The prime example occurs when Shirley and Florence basically manipulate Charlie into letting Wolfie and Ken become the new lodgers in the upstairs rooms.  It turns out that Charlie suspects that his wife is probably rather more intelligent than she might appear on the surface.  For years he has secretly been worried that she might be laughing at him behind her back.  He could well be right, seeing as she has persuaded him to accept Wolfie as a lodger and manages to avoid the wrath of Harry Fenning when she teases him with faux-naif references to his ‘foster-children’.
Even if a woman is as ‘thick as two short planks’ like Fiona the PVC-clad girl from the bakery and Smudger’s go-go dancer girlfriend Desiree, she still knows instinctively how to manipulate men to her own advantage.

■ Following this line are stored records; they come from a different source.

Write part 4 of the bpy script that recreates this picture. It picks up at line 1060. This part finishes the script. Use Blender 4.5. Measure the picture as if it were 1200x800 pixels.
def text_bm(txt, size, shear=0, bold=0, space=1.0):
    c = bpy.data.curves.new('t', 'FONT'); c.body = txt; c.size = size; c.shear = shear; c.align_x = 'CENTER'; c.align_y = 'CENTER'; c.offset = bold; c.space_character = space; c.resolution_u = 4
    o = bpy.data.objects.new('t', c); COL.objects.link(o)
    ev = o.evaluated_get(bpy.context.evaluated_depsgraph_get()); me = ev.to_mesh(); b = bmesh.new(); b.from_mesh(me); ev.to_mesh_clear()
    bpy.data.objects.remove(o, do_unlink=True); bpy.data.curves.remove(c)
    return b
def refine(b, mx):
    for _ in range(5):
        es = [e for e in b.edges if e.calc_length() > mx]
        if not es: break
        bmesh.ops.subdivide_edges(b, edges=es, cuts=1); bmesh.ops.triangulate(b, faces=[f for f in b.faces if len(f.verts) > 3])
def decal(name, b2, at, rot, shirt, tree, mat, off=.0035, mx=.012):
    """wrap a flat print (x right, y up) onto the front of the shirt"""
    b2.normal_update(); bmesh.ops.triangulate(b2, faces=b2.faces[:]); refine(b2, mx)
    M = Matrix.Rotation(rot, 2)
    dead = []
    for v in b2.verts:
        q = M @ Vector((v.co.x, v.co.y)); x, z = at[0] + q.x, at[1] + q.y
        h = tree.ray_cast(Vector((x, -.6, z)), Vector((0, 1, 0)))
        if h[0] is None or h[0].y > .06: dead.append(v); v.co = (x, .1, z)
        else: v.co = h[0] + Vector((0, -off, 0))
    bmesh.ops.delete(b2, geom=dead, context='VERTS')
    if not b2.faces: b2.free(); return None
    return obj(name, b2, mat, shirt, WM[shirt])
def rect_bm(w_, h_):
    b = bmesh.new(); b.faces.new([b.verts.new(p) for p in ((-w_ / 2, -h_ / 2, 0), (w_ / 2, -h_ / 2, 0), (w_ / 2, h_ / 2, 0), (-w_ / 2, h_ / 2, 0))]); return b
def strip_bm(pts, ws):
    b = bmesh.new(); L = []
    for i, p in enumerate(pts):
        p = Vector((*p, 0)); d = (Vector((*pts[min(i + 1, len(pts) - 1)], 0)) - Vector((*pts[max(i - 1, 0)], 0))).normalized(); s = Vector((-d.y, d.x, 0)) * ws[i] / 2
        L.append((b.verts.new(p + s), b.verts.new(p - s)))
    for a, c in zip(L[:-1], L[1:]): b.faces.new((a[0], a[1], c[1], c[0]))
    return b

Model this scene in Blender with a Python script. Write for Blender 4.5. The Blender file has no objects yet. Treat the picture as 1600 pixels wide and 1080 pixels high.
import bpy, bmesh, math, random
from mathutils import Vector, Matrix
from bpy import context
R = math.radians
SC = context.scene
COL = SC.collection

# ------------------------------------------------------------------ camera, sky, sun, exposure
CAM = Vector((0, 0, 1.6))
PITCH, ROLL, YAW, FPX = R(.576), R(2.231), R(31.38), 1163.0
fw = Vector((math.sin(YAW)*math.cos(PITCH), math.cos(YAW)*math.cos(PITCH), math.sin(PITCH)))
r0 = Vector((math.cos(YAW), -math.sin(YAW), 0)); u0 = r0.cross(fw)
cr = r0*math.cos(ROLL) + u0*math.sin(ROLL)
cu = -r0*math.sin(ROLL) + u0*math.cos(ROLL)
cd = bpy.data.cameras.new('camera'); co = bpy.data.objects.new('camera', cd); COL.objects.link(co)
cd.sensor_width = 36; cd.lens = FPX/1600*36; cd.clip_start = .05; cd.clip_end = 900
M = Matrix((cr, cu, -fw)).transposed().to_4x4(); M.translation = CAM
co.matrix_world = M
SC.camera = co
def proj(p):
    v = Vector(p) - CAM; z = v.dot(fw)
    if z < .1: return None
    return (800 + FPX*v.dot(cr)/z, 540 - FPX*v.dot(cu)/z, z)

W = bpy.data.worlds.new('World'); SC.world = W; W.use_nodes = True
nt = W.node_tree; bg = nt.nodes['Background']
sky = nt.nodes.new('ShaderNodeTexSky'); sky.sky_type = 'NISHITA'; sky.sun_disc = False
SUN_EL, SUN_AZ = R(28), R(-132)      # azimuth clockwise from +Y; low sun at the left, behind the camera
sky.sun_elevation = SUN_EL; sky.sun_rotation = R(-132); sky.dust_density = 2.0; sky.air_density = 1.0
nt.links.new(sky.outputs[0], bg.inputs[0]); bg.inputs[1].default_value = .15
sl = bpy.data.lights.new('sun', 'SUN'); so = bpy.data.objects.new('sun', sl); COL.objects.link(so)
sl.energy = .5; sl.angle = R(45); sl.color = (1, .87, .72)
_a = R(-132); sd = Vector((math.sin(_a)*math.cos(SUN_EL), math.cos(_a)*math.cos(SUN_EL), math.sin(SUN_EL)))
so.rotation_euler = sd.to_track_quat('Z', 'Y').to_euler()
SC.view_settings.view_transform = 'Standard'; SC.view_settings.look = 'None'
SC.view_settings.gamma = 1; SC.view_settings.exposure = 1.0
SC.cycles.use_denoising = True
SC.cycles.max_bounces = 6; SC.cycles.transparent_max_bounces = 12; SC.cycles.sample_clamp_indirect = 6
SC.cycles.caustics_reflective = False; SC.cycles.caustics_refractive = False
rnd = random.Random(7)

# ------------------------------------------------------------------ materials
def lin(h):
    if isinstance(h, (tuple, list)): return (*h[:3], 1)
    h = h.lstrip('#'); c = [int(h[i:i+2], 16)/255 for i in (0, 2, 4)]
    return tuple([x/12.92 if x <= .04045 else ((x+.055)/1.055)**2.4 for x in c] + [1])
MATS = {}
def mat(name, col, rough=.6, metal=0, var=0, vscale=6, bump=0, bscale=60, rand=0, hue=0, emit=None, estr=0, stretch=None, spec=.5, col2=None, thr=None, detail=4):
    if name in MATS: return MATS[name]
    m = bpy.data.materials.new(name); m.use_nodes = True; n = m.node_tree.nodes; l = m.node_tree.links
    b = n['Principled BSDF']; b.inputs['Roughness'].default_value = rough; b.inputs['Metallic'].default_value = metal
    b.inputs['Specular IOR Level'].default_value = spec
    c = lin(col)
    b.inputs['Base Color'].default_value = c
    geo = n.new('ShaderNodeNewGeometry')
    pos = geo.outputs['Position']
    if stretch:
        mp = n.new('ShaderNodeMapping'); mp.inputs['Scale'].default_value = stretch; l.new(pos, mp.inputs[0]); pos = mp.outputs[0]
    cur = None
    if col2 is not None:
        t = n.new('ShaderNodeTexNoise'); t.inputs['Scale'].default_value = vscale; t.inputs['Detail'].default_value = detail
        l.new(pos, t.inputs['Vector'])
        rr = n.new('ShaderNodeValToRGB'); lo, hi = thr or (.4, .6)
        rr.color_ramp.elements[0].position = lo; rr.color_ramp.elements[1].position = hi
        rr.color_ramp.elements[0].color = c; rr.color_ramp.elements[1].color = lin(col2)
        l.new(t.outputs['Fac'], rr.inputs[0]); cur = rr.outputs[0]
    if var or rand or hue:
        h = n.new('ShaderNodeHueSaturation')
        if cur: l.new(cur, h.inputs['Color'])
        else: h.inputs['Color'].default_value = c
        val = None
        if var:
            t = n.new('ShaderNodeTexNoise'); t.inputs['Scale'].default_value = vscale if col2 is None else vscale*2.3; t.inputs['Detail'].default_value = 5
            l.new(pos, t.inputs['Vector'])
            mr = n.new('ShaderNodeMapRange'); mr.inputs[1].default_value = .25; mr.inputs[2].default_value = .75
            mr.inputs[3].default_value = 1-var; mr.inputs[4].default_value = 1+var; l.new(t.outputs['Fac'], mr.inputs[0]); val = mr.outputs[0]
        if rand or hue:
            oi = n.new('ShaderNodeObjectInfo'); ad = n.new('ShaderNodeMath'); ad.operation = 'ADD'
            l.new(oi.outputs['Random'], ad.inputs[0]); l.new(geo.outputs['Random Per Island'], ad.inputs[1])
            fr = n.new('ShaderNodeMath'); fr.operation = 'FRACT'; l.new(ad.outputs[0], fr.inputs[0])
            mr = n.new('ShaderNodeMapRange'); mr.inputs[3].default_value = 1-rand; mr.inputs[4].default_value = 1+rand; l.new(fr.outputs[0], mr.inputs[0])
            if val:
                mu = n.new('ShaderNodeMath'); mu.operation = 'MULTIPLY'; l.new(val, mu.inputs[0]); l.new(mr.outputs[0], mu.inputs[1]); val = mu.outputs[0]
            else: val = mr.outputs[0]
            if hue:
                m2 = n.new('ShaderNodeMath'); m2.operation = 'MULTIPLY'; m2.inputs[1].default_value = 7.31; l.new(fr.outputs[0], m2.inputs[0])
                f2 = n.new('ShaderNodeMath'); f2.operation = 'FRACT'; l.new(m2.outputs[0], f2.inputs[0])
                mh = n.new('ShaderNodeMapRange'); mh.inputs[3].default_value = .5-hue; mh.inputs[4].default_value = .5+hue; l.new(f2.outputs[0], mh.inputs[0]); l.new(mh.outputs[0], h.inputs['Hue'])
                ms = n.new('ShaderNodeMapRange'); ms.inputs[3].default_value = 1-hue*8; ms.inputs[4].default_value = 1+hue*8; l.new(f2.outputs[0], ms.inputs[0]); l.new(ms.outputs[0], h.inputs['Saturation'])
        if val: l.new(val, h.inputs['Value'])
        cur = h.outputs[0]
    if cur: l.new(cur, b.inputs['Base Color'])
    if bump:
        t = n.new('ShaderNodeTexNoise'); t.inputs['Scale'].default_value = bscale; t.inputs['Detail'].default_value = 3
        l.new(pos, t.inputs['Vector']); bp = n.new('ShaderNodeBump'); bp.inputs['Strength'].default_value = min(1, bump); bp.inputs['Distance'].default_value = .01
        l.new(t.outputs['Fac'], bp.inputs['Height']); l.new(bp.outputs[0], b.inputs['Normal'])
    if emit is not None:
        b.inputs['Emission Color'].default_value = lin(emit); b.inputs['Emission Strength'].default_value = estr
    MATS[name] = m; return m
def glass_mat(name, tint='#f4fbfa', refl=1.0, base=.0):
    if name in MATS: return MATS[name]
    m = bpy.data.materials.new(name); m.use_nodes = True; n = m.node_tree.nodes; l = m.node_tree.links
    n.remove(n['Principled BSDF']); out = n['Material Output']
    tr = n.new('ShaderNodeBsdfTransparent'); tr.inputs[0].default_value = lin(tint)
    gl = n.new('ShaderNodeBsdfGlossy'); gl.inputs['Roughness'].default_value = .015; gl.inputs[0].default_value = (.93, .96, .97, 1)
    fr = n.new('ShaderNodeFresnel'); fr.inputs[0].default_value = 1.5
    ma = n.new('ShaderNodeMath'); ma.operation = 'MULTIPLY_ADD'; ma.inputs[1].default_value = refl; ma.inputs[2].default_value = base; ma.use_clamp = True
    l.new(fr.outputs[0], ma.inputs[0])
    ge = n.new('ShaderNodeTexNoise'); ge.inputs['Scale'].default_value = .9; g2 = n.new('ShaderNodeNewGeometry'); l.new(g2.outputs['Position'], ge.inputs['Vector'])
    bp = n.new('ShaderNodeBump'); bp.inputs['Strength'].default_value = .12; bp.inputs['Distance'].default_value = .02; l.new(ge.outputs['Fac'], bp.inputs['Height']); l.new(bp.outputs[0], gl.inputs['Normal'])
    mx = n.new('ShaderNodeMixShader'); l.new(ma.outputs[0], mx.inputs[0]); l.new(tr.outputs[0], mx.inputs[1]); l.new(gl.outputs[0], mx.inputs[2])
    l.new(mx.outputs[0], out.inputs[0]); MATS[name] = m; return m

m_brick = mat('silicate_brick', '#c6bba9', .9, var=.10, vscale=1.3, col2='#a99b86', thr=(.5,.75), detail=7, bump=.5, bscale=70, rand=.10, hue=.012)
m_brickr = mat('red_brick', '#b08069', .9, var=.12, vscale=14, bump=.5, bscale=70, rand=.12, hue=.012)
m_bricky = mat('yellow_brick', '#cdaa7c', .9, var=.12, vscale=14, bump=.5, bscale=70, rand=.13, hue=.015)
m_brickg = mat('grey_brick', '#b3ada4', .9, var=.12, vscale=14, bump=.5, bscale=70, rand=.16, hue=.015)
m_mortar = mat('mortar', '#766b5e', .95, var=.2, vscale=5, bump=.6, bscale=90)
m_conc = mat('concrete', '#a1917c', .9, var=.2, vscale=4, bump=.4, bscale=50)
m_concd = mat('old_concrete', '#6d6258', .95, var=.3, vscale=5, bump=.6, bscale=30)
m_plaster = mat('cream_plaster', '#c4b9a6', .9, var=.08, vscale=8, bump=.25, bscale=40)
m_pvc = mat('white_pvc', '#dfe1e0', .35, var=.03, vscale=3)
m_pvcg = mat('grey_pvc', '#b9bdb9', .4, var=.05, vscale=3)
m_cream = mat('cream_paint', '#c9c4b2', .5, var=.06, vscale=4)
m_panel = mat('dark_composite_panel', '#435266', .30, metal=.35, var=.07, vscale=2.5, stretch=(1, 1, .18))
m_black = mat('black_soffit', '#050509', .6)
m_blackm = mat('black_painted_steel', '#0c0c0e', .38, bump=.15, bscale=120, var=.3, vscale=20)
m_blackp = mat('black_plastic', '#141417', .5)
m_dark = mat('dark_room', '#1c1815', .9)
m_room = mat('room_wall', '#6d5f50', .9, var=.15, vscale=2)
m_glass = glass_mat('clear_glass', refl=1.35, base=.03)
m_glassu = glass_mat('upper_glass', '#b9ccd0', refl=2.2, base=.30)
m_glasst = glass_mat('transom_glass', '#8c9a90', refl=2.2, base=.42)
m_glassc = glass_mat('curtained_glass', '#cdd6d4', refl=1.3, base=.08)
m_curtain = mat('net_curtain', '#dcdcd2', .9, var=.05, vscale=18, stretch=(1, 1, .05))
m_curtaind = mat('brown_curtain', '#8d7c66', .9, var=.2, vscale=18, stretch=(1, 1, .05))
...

Fiona takes advantage of Wolfie’s sexual interest in her and his gentlemanly manners to persuade him to buy her lots of glasses of double gin and tonics at the pub.  Desiree manipulates Ken’s obvious appreciation of her charms to persuade him into taking her down to spend a weekend with Smudger near his open prison – with Ken and Wolfie footing the bill for all three of them to travel down and stay at a nice guesthouse
Apparently it doesn’t occur to any of these women that manipulating the men in such ways might not be a very nice way of carrying on.  Neither do any of the blokes concerned openly object to it and confront the women about their bad behaviour.
[A really dreadful possibility has occurred to me – if Harry Fenning disappeared while Wolfie & co were in prison for stealing the tank and he didn’t get bumped off by Ronnie Lynch or flee to the Costa Brava in the nick of time, then possibly Beverly was so fed up with him getting kidnapped by the Tooting Popular Front, running over council officials and shagging Joan Tofkin that she laced his steak and kidney pie with arsenic.  Then she persuaded the Lynchs to get his corpse installed in one of the concrete pillars holding up junction 26 of the M25, sold them the pub – and buggered off to Spain with Alphonse the cat on the proceeds.]